--- BRIEF ---
Give again, word for word, each line from the top of the listing through the line that holds "RND = random.Random(7)".

--- begin DATA PROVIDED ---

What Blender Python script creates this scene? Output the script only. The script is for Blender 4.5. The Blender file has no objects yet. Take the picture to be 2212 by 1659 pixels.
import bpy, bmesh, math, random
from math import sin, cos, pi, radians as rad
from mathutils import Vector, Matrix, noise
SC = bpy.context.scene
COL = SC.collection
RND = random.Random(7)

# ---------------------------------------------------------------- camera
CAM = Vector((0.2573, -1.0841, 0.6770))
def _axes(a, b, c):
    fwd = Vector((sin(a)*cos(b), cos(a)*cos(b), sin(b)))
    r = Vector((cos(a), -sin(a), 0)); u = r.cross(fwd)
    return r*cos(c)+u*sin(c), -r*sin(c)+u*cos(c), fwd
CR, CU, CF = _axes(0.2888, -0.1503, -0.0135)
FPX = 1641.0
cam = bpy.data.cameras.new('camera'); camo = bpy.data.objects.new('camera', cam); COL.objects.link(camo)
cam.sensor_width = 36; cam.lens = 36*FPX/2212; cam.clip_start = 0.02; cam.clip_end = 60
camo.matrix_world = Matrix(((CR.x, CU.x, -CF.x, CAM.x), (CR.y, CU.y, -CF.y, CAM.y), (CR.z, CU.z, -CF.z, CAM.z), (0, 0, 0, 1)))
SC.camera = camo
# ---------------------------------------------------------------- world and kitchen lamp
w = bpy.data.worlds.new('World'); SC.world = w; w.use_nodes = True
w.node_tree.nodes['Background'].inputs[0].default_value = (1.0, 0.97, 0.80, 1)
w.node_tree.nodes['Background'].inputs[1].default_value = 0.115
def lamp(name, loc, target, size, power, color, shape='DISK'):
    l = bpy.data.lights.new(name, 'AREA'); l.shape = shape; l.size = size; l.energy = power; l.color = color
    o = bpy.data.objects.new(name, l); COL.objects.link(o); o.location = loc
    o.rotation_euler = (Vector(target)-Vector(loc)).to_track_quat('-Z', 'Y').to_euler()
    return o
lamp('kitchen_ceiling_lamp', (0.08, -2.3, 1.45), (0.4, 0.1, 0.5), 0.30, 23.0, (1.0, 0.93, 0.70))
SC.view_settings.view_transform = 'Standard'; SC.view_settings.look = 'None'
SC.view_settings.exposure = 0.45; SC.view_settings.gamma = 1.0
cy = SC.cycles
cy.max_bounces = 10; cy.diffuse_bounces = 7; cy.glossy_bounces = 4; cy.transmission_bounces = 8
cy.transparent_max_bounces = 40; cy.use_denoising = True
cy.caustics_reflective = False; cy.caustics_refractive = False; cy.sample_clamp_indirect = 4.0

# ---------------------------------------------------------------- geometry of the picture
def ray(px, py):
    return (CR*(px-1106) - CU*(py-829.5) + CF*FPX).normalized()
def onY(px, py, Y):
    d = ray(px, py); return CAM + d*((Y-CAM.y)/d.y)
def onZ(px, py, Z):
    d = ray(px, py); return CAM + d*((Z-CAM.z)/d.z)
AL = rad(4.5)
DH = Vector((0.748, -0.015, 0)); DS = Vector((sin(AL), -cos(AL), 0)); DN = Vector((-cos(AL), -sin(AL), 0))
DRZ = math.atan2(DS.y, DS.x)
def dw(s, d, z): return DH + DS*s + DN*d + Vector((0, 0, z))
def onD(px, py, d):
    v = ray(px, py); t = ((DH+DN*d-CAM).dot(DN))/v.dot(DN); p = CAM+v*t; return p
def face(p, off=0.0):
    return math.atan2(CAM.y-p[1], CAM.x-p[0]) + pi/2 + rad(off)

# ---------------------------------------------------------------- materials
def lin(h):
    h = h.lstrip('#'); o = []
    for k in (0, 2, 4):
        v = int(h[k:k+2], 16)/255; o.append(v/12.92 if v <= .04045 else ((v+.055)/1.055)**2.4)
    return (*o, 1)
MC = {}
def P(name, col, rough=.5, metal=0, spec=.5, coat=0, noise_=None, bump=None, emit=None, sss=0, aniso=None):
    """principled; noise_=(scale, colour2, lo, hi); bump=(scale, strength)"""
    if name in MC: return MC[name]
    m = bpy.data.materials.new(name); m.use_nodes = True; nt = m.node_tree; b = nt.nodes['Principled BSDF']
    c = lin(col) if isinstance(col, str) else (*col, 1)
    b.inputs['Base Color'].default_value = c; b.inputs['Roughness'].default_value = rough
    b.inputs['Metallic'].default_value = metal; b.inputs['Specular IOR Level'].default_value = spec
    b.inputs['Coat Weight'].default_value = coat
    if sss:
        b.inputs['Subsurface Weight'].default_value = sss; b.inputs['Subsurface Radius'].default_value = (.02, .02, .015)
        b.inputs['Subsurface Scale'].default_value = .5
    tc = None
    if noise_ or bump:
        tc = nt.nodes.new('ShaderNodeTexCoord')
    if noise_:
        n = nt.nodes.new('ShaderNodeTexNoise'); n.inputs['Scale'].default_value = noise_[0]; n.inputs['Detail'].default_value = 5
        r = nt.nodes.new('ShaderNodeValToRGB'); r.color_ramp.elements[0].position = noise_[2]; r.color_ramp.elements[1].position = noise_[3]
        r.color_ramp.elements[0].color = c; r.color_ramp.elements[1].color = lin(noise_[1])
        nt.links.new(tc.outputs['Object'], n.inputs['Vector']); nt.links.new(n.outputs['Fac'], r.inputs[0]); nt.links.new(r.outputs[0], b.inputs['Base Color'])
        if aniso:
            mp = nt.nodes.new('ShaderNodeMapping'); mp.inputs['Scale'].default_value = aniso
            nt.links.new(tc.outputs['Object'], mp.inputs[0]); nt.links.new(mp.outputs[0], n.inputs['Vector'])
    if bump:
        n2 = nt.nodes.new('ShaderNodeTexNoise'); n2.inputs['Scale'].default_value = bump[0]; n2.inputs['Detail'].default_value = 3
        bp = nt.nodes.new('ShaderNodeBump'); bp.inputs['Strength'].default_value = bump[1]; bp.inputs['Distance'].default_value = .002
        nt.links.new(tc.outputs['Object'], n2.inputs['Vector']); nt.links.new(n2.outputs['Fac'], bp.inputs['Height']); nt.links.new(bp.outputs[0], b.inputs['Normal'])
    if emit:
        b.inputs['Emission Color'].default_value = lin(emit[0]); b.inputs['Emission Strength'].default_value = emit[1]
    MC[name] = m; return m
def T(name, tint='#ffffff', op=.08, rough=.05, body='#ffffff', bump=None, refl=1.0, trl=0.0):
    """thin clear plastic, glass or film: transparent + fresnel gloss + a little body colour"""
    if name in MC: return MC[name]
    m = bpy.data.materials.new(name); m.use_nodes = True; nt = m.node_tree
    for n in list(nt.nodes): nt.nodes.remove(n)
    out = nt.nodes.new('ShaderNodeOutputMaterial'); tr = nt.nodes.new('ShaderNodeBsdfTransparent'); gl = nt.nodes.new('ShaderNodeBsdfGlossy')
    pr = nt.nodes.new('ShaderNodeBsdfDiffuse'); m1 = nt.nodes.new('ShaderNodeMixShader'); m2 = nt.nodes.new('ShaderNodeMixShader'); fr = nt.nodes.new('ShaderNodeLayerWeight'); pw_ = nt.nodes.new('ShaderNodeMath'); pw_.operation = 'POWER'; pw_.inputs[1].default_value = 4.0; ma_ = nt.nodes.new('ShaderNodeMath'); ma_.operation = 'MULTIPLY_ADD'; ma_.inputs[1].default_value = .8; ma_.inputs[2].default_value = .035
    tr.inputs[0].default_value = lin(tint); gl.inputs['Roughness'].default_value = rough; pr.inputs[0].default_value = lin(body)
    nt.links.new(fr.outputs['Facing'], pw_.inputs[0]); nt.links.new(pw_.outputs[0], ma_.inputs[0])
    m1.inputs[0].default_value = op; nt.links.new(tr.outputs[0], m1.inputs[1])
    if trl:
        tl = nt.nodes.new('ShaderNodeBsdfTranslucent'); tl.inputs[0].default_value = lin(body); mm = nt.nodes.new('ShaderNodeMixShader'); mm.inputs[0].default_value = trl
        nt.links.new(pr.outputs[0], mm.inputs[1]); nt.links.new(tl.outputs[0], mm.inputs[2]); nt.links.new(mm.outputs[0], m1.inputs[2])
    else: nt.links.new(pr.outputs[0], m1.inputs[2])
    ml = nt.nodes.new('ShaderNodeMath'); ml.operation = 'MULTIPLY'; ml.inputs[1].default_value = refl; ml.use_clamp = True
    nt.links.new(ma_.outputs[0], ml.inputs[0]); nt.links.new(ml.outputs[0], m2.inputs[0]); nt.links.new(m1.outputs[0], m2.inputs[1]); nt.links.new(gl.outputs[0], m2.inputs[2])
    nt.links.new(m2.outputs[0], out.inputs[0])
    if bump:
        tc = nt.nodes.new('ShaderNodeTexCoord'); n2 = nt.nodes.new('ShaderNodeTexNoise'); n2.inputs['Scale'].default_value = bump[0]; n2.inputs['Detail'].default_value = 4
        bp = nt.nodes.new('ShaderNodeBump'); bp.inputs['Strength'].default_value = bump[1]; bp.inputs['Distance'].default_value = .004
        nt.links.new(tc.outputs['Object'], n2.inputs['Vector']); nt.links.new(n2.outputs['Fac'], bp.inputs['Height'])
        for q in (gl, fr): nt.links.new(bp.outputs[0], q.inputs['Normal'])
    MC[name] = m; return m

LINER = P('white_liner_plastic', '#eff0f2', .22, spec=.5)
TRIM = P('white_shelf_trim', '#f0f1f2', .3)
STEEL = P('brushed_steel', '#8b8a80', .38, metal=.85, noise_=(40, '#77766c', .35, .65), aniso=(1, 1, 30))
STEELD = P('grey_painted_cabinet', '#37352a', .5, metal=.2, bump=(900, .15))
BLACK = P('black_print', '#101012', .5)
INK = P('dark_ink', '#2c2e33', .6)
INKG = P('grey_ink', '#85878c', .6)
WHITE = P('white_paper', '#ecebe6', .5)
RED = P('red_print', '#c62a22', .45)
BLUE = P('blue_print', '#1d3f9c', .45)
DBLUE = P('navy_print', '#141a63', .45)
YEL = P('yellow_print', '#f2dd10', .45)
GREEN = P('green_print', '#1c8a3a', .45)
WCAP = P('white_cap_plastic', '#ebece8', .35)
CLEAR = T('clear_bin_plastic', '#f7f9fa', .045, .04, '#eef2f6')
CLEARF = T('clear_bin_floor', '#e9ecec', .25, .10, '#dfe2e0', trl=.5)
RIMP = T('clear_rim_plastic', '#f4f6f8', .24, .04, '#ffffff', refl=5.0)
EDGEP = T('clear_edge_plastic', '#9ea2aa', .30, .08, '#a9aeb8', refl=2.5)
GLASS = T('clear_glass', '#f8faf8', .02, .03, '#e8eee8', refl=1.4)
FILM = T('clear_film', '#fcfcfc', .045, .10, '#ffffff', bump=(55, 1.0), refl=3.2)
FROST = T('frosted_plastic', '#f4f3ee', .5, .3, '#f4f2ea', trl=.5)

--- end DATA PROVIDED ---

--- RESPONSE TO THIS TASK ---
What Blender Python script creates this scene? Output the script only. The script is for Blender 4.5. The Blender file has no objects yet. Take the picture to be 2212 by 1659 pixels.
import bpy, bmesh, math, random
from math import sin, cos, pi, radians as rad
from mathutils import Vector, Matrix, noise
SC = bpy.context.scene
COL = SC.collection
RND = random.Random(7)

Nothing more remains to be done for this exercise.